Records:
● ● ●
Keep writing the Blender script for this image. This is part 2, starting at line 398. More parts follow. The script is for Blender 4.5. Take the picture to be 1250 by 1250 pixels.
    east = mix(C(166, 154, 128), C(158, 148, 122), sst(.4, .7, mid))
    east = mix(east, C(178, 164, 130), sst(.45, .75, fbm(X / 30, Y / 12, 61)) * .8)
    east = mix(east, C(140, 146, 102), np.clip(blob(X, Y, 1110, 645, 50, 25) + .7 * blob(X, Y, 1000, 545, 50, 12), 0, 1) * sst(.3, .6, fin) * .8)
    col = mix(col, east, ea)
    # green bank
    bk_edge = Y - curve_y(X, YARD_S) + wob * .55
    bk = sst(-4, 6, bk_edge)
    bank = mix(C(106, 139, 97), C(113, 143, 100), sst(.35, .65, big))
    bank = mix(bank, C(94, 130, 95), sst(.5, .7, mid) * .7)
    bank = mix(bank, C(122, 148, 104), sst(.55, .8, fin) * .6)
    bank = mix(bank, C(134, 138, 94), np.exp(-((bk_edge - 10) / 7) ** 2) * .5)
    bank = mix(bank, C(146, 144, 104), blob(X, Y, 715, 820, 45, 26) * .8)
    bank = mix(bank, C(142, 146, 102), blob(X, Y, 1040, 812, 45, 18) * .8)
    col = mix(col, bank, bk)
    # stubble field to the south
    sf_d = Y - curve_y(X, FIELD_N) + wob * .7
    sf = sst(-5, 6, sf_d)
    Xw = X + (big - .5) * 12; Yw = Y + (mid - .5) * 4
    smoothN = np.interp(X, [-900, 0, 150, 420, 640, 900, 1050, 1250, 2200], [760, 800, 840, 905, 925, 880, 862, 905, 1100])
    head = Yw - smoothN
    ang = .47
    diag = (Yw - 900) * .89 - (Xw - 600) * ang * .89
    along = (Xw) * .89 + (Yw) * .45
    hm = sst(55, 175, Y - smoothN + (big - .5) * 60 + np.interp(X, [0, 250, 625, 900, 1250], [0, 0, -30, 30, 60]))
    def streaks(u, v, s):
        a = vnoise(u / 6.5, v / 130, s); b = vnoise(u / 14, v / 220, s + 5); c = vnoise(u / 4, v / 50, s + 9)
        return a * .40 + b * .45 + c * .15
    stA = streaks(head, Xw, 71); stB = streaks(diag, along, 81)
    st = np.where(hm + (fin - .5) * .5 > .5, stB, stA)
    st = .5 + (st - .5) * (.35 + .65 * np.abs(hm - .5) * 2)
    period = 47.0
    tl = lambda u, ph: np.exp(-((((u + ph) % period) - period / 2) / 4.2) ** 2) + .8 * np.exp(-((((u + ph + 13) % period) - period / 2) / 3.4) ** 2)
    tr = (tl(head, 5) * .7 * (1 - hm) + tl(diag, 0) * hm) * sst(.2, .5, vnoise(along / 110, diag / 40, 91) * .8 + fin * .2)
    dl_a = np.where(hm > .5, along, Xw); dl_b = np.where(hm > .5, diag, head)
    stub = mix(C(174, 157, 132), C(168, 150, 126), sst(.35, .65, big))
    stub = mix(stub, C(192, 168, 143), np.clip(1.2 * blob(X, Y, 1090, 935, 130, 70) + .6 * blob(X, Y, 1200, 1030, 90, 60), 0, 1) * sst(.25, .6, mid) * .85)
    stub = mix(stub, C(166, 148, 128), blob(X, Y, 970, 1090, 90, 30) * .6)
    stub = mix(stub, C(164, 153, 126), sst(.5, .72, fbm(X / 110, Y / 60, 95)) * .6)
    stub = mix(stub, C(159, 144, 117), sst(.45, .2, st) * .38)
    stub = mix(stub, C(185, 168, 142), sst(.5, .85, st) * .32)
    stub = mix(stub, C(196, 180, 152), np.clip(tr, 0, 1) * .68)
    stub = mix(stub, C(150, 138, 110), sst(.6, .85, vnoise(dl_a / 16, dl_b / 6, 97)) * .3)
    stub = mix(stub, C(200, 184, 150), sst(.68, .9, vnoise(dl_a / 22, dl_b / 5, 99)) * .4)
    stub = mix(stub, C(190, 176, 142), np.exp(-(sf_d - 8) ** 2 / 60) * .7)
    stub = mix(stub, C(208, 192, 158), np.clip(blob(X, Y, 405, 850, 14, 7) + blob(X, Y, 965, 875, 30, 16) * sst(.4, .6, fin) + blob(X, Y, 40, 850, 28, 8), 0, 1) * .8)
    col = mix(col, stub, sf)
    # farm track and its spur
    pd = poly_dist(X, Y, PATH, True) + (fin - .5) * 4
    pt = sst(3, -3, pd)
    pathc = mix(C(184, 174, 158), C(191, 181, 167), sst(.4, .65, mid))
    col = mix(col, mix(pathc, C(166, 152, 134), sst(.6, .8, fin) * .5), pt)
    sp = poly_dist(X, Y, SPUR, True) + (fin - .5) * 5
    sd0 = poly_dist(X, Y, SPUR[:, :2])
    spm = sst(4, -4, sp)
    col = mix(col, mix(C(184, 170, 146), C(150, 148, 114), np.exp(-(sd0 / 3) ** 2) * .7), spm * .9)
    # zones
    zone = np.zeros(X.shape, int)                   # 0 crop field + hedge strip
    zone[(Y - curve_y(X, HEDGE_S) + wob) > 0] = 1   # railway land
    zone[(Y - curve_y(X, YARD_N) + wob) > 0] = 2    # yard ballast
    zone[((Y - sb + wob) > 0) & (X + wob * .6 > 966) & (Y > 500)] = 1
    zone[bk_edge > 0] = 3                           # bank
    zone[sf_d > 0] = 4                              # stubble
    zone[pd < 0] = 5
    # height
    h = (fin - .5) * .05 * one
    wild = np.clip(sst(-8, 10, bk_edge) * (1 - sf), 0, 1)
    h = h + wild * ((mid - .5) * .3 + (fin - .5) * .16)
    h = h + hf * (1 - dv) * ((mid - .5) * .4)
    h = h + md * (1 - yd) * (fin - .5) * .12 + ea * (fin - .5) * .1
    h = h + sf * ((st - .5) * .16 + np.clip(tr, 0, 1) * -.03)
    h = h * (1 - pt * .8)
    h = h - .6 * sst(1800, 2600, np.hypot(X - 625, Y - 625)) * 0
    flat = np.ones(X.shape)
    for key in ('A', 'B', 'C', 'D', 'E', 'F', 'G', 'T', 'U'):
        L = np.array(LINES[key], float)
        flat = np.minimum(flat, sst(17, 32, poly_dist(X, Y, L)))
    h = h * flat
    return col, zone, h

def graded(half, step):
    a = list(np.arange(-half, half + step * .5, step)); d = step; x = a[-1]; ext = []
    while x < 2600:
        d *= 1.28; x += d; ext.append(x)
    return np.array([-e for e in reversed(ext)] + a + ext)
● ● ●
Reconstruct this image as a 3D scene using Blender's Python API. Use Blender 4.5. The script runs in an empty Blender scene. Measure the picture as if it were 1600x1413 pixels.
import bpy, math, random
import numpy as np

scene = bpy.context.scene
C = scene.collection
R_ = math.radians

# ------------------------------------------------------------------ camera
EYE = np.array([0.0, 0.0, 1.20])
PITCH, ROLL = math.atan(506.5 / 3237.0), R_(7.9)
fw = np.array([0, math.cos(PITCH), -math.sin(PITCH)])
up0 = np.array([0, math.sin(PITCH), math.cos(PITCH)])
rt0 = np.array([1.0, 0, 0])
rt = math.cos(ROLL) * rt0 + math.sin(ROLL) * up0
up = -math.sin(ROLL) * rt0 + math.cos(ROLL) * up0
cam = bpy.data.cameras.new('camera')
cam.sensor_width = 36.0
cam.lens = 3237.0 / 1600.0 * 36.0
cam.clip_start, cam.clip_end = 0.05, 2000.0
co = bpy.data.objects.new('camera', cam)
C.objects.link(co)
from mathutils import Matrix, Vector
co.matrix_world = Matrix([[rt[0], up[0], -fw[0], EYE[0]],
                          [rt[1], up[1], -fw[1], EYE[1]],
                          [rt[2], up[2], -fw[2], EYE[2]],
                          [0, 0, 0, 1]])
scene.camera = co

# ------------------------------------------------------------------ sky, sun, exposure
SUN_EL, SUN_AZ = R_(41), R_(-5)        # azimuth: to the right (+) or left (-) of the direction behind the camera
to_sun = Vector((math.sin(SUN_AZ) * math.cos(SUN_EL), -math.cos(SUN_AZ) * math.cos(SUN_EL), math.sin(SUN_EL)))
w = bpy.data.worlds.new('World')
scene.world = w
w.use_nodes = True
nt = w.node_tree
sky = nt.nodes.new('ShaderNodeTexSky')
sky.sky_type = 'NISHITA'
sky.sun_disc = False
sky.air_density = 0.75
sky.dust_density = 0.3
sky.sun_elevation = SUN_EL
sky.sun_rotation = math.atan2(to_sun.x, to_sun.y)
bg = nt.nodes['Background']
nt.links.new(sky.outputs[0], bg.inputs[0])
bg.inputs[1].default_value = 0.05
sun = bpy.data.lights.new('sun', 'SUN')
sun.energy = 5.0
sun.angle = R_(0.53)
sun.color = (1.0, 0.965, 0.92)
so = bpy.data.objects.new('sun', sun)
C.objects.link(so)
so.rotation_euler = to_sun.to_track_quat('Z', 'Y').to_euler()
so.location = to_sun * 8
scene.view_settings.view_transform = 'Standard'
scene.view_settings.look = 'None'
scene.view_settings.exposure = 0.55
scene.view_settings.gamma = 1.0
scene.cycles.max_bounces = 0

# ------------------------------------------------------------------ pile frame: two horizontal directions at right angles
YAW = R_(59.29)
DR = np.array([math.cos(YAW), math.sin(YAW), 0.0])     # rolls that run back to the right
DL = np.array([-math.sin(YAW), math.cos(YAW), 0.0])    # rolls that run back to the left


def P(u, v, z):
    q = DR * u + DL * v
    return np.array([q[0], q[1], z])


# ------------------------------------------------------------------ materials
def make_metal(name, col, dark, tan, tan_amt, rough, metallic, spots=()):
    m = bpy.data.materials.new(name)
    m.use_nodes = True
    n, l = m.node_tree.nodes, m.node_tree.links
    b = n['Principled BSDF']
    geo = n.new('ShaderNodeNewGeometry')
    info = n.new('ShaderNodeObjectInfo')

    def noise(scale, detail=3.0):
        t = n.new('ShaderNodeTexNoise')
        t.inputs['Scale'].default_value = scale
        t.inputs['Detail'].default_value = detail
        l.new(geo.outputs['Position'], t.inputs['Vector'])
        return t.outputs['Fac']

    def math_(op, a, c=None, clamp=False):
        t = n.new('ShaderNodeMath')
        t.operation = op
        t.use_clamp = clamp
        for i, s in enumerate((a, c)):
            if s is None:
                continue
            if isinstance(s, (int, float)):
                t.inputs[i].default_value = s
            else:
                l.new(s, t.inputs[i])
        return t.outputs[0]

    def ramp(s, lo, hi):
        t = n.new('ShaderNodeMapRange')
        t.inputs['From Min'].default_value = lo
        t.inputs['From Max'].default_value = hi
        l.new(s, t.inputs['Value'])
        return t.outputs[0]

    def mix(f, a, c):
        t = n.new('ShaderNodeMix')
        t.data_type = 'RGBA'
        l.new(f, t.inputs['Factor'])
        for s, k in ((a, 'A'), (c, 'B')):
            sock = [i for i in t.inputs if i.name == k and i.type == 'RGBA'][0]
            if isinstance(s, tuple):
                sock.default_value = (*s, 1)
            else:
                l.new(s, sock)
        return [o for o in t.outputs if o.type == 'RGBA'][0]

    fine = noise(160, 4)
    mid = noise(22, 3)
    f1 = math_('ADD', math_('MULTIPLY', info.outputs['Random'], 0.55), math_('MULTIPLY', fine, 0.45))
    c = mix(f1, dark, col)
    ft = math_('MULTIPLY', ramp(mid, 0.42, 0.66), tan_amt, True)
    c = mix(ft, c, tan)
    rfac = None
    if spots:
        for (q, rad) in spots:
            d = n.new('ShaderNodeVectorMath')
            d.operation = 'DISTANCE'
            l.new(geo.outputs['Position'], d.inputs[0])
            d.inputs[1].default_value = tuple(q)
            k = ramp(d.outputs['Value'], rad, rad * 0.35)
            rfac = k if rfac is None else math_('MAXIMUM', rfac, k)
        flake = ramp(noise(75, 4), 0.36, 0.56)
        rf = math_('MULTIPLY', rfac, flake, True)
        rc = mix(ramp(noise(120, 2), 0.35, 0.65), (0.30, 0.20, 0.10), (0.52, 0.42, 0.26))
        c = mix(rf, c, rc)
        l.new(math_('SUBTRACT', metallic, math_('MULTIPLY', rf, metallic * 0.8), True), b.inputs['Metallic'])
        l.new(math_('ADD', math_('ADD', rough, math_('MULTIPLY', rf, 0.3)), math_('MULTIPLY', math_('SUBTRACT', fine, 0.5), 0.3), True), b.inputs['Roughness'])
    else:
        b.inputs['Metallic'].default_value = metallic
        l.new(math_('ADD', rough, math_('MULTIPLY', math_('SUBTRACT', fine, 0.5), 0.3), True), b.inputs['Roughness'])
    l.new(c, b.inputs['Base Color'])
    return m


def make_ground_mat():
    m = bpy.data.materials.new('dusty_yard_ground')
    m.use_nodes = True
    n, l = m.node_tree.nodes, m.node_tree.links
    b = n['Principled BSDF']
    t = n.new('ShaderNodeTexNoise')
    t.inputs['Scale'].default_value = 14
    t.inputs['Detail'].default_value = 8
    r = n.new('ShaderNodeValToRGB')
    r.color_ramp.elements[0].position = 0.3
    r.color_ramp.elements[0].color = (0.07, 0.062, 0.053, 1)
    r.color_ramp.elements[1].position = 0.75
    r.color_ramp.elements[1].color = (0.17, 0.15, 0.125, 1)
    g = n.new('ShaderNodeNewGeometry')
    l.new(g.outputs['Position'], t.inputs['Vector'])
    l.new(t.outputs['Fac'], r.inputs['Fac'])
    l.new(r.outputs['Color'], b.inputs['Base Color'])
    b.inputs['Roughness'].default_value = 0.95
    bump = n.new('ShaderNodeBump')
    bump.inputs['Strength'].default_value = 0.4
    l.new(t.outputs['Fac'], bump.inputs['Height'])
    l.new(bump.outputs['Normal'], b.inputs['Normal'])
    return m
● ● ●
## What is needed
Within the listing above, the range opens at the line with "Reconstruct this image" and closes at the line with "scene.camera = co". Reproduce exactly the lines of that range, including both ends.

## Solution to the exercise
Reconstruct this image as a 3D scene using Blender's Python API. Use Blender 4.5. The script runs in an empty Blender scene. Measure the picture as if it were 1600x1413 pixels.
import bpy, math, random
import numpy as np

scene = bpy.context.scene
C = scene.collection
R_ = math.radians

# ------------------------------------------------------------------ camera
EYE = np.array([0.0, 0.0, 1.20])
PITCH, ROLL = math.atan(506.5 / 3237.0), R_(7.9)
fw = np.array([0, math.cos(PITCH), -math.sin(PITCH)])
up0 = np.array([0, math.sin(PITCH), math.cos(PITCH)])
rt0 = np.array([1.0, 0, 0])
rt = math.cos(ROLL) * rt0 + math.sin(ROLL) * up0
up = -math.sin(ROLL) * rt0 + math.cos(ROLL) * up0
cam = bpy.data.cameras.new('camera')
cam.sensor_width = 36.0
cam.lens = 3237.0 / 1600.0 * 36.0
cam.clip_start, cam.clip_end = 0.05, 2000.0
co = bpy.data.objects.new('camera', cam)
C.objects.link(co)
from mathutils import Matrix, Vector
co.matrix_world = Matrix([[rt[0], up[0], -fw[0], EYE[0]],
                          [rt[1], up[1], -fw[1], EYE[1]],
                          [rt[2], up[2], -fw[2], EYE[2]],
                          [0, 0, 0, 1]])
scene.camera = co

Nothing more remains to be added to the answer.